New York Knicks owner James Dolan said Wednesday he will not go into the punitive second apron to keep his team together for the 2026-27 season, even after it won its first NBA title in 53 years.

"We cannot go into the second apron," Dolan said on WFAN radio in New York.

If any team surpasses that threshold, it is limited in what it can do in free agency and other roster-building mechanisms. Only the Cleveland Cavaliers exceeded the threshold this past season.

According to ESPN's Bobby Marks, the Knicks are projected to be $13 million below the second apron this summer. Rotation players Mitchell Robinson and Landry Shamet are free agents. Jose Alvarado could be too; he has until Monday to opt in to a $4.5 million player option for next season.

That could pose a problem, as the Knicks were just $200,000 under the second apron this past season.

New York's starting five is under contract for next season, and should the team want to, there's no rule restricting it from re-signing its own players.

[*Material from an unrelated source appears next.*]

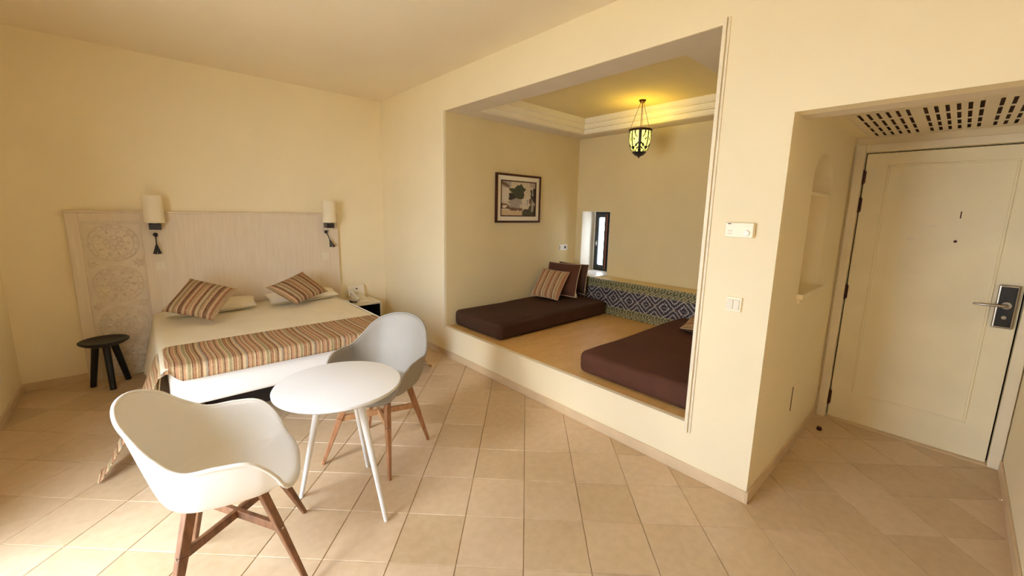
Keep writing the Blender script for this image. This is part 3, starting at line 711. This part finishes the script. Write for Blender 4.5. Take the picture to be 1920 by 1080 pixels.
m = MB()
for r in range(4):
    for c in range(3): z_ = nz + .022 + (r * .035 + .04) / .2 * .053; m.box(-.455 + c * .027, -.437 + c * .027, -.30 + r * .035, -.283 + r * .035, z_ - .004, z_ + .006)
m.obj('keypad', 'cream_plastic', ph)
pts = []
for k in range(90):
    t = k / 89; c0 = Vector((-.52, -.35, nz + .02)).lerp(Vector((-.56, -.25, nz + .02)), t); c0 = c0 + Vector((-.04 * math.sin(PI * t), 0, 0)); a_ = t * 2 * PI * 14
    pts.append(c0 + Vector((math.cos(a_) * .004, .0, .010 * math.sin(a_))) + Vector((0, .0, .0)))
MB().tube(pts, .0035, 6).obj('cord', 'dark_cord', ph, smooth=True)
ch_ = thing('card_holder', 'cream card holder leaning at the wall behind the telephone', 'card holder', (-.41, -.07, nz))
MB().beam((-.42, -.10, nz + .003), (-.42, -.055, nz + .17), .20, .004, hint=(0, 1, .2)).obj('card', 'paper_cream', ch_)
MB().box(-.52, -.32, -.13, -.06, nz, nz + .006).obj('foot', 'paper_cream', ch_)
MB().box(-.425, -.405, -.079, -.070, nz + .125, nz + .137).obj('printed_mark', 'dark_cord', ch_)

# ------------------------------------------------------------------ stool
st = thing('stool', 'black three-legged wooden stool with dished round seat beside the bed', 'stool', (-2.69, -.27, 0))
MB().lathe([(.0, .375), (.10, .376), (.135, .388), (.160, .405), (.163, .418), (.155, .423), (.13, .415), (.05, .410), (.0, .410)], (-2.69, -.275, 0), 40, False, False).obj('seat', 'stool_black', st, smooth=True)
for (fx, fy) in ((-2.80, -.215), (-2.668, -.395), (-2.575, -.185)):
    d = Vector((fx + 2.69, fy + .275)).normalized()
    MB().tube([(fx, fy, 0), (-2.69 + d.x * .065, -.275 + d.y * .065, .39)], [.021, .026], 10).obj('leg', 'stool_black', st, smooth=True, auto=True)

# ------------------------------------------------------------------ round table
tc = (-1.693, -3.115)
tb = thing('round_table', 'small round white table on three slender splayed legs between the two chairs', 'table', (tc[0], tc[1], 0))
MB().lathe([(.0, .690), (.27, .690), (.290, .694), (.299, .702), (.300, .710), (.297, .715), (.29, .717), (.0, .717)], (tc[0], tc[1], 0), 72, False, False).obj('tabletop', 'white_lacquer', tb, smooth=True, auto=True)
for f_, t_ in (((-1.843, -2.864), (-1.756, -3.045)), ((-1.567, -3.33), (-1.640, -3.215)), ((-1.455, -2.839), (-1.60, -3.02))):
    MB().tube([(f_[0], f_[1], .0), (t_[0], t_[1], .692)], [.0105, .019], 16).obj('leg', 'white_lacquer', tb, smooth=True, auto=True)
MB().lathe([(.0, .672), (.11, .672), (.12, .69), (.0, .69)], (tc[0], tc[1] + .01, 0), 32, False, False).obj('mounting_plate', 'white_lacquer', tb)

# ------------------------------------------------------------------ shell armchairs
RIM = [(.0, .222, .00, .452), (.09, .215, .12, .455), (.17, .178, .226, .488), (.25, .122, .273, .590), (.33, .062, .287, .646), (.43, -.03, .290, .658), (.54, -.135, .282, .662),
       (.65, -.215, .246, .722), (.76, -.272, .205, .788), (.86, -.315, .150, .828), (.94, -.342, .075, .852), (1.0, -.350, .0, .858)]
def rimpt(t):                                     # t in 0..1 front -> back (one side)
    for i in range(len(RIM) - 1):
        if t <= RIM[i + 1][0]: break
    a_, b_ = RIM[i], RIM[i + 1]; p_ = RIM[max(i - 1, 0)]; n_ = RIM[min(i + 2, len(RIM) - 1)]
    s = (t - a_[0]) / (b_[0] - a_[0]); out = []
    for k in (1, 2, 3):
        pk = p_[k] if i > 0 else (-b_[k] if k == 2 else b_[k]); nk = n_[k] if i + 2 < len(RIM) else (-a_[k] if k == 2 else a_[k])
        m0 = (b_[k] - pk) / 2; m1 = (nk - a_[k]) / 2
        out.append((2 * s ** 3 - 3 * s ** 2 + 1) * a_[k] + (s ** 3 - 2 * s ** 2 + s) * m0 + (-2 * s ** 3 + 3 * s ** 2) * b_[k] + (s ** 3 - s ** 2) * m1)
    return out
def shell_mesh(zs=.464):
    m = MB(); nu, nr = 96, 22
    def P(u, v):
        side = 1 if u <= .5 else -1; t = u * 2 if u <= .5 else 2 - u * 2
        rx, ry, rz = rimpt(t); ry *= side
        back = max(0, min(1, (t - .62) / .38))
        g = 1 - (1 - v) ** (1.55 - .25 * back); cx = -.02
        lo = .62 - .06 * back
        h = 0 if v < lo else ((v - lo) / (1 - lo)) ** (1.35 - .2 * back)
        x = cx + (rx - cx) * g; y = ry * g
        # keep the seat squarish and scooped
        z = zs - .018 * (1 - v) * (1 - v) + (rz - zs) * h
        if rz < zs + .05: z = zs - .018 * (1 - v) ** 2 + (rz - zs) * v ** 3 - .012 * max(0, (v - .8) / .2) ** 2
        hb_ = max(0, h); x -= back * .05 * math.sin(PI * hb_) * -1 * .4
        return (x, y, z)
    return m.grid(P, nu, nr, close_u=True)
def armchair(c, f_, shellmat, woodmat, label, wood2=None):
    f_ = Vector((f_[0], f_[1], 0)).normalized(); l_ = Vector((-f_.y, f_.x, 0)); c = Vector((c[0], c[1], 0))
    W = lambda x, y, z: c + f_ * x + l_ * y + Vector((0, 0, z))
    t = thing('armchair', label, 'chair', tuple(c))
    m = shell_mesh(); m.v = [tuple(W(*v)) for v in m.v]; s = m.obj('seat_shell', shellmat, t, smooth=True)
    md = s.modifiers.new('s', 'SOLIDIFY'); md.thickness = .010; md.offset = -1; md = s.modifiers.new('u', 'SUBSURF'); md.levels = 1; md.render_levels = 1
    # rolled rim
    n = 96; ed = []; zs_ = .464
    for k in range(n):
        u = k / n; side = 1 if u <= .5 else -1; tt = u * 2 if u <= .5 else 2 - u * 2; rx, ry, rz = rimpt(tt); z = rz - (.012 if rz < zs_ + .05 else 0)
        ed.append(W(rx, ry * side, z))
    ed.append(ed[0]); MB().tube(ed, .0075, 8, cap=False).obj('rim', shellmat, t, smooth=True)
    feet = {(a_, b_): W(.232 * a_, .240 * b_, 0) for a_ in (1, -1) for b_ in (1, -1)}
    tops = {(a_, b_): W(.115 * a_ - .035, .135 * b_, .440) for a_ in (1, -1) for b_ in (1, -1)}
    for k in feet:
        p0, p1 = tops[k], feet[k]; hint = (p0 - c); hint = Vector((hint.x, hint.y, 0)).normalized()
        q = p0.lerp(p1, .38)
        mm = MB().beam(p0, q, .030, .040, .028, .038, hint=hint); mm.beam(q, p1, .028, .038, .018, .020, hint=hint)
        mm.obj('leg', woodmat, t, bevel=.004)
        MB().tube([q + (q - c - Vector((0, 0, q.z))).normalized() * .018, q + (q - c - Vector((0, 0, q.z))).normalized() * .0215], .005, 10).obj('bolt_cover', 'chrome', t)
    for k, name in (((1, 1), 'stretcher'), ((1, -1), 'stretcher')):
        k2 = (-k[0], -k[1]); a_ = tops[k].lerp(feet[k], .38); b_ = tops[k2].lerp(feet[k2], .38)
        zz = .0 if k == (1, 1) else -.001
        MB().beam(a_ + Vector((0, 0, zz)), b_ + Vector((0, 0, zz)), .020, .036).obj('stretcher', wood2 or woodmat, t, bevel=.003)
        a_, b_ = tops[k], tops[k2]; MB().beam(a_ + Vector((0, 0, -.012)), b_ + Vector((0, 0, -.012)), .024, .030).obj('seat_rail', woodmat, t, bevel=.003)
    return t
armchair((-2.143, -3.18), (.97, -.23), 'white_shell', 'walnut_wood', 'white shell armchair on walnut legs in the foreground, left of the round table')
armchair((-1.336, -2.725), (-.86, -.51), 'grey_shell', 'chair_wood', 'grey shell armchair on light wooden legs behind the round table', 'light_wood')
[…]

The Knicks and All-Star center Karl-Anthony Towns couldn't come to terms on a contract extension before the start of the 2025-26 season, and they can go back to the negotiating table this summer. Towns helped key the Knicks' record 13-game playoff winning streak.

During the interview on WFAN, Dolan was asked if he wanted to bring back the entire team, which would be one of the favorites to get back to the Finals if intact.

"I don't know if we'll be able to. We're willing to stretch, but there's certain things in the NBA that you'd have to be suicidal to do. One of them is the second apron," he told the WFAN.

Only Cleveland, the Boston Celtics, the Phoenix Suns and the Minnesota Timberwolves have gone into the second apron since its inception in the latest collective bargaining agreement in 2023. If the Knicks were to follow suit, they wouldn't be allowed to send cash in a trade, use the $6.1 million tax midlevel exception on a free agent, aggregate salaries in a trade or use more than 100% of the traded player exception.

A team also can't trade its first-round pick seven years out if it finishes a season over the second apron. That same first also could be moved back to the end of the first round if a team finishes over the threshold in three out of four seasons.

Dolan said he'll put the personnel decisions in the hands of Knicks president Leon Rose.

"I'll write as big of a check as possible, but I can't write a check into the second apron," Dolan told the WFAN.